The podcasts Words made some very interesting connections with language that raises a lot of questions. I took a psychology course at FAU and we briefly went over the phase in a child’s life where they start to develop spatial reasoning, but the child is supposed to develop language way before this. The idea that language as we know it doesn’t actually develop in a child’s brain until they reach 6 was eye opening to me. I’ve always heard the saying that children are like sponges. They repeat whatever you say right back to you. Sometimes they will make small connections to words and the things that they want, but do they truly understand who they are and what the world around them is?

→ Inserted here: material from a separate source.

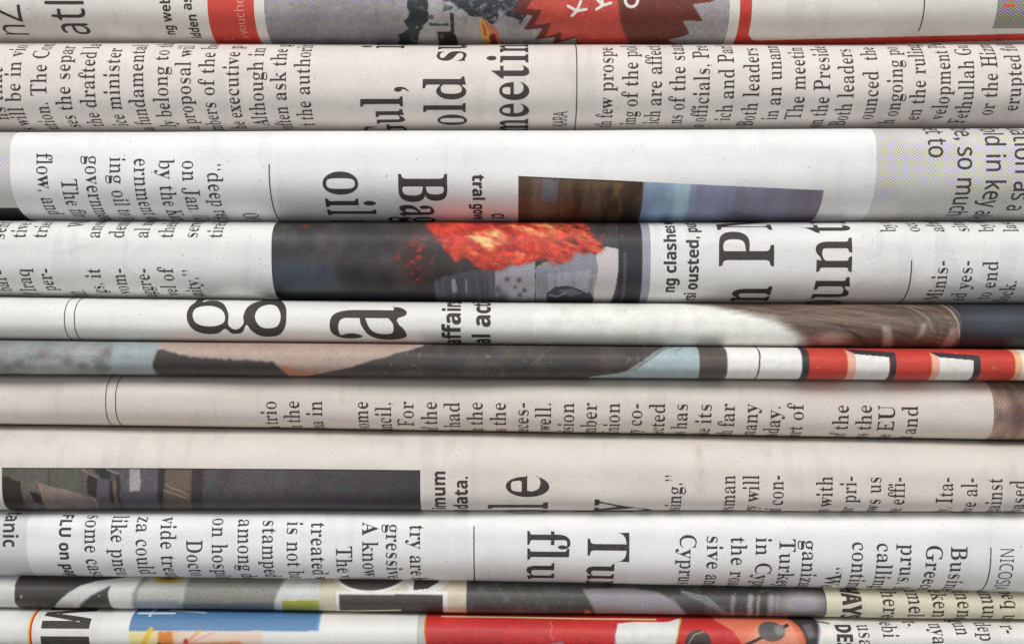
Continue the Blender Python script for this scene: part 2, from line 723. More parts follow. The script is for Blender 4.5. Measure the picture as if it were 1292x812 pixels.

Moving on to the the boy without language, here we find another astounding discovery. When Julia told us to, “Think about something outside of language,” I honestly didn’t think to hard about it. I thought to myself “That’s impossible.” Everything we think about involves language. However, what about for people who were born deaf and were never introduced to sign language. I never even considered this and I was utterly surprised to learn the answer. They don’t have language! They have this long process of describing an event without words, symbols or signs. They never understood that everything has a word or symbol and their brains never made the connection. The truly astonishing part is how once this connection is made, they can’t go back. It’s like the brain learned an easier way to communicate and it left the other method behind. This begs the question, are their other skills or ways of processing information that we just simply forget because our brains don’t need them anymore. I took a linguistics course and I learned that linguistics believe that over time, languages become simpler. Conjunctions are formed, words symplified, grammar simplifies and so on so forth. Is it possible that their is a correlation between these two concepts. What if the same part of our brain that simplifies language is also responsible for making necessary connections between parts of our brain to simplify our own understanding of language.
Language should no longer be looked at as tools, because tools aren’t necessary. Tools can be used, exchanged, forgotten and disposed of. Language is nothing like this. Once you learn language, you can’t unlearn it and once you do use it, language changes the way you see the world. I believe to truly understand what it means to be human, one must understand what language is and how much of a role it plays in developing our brains.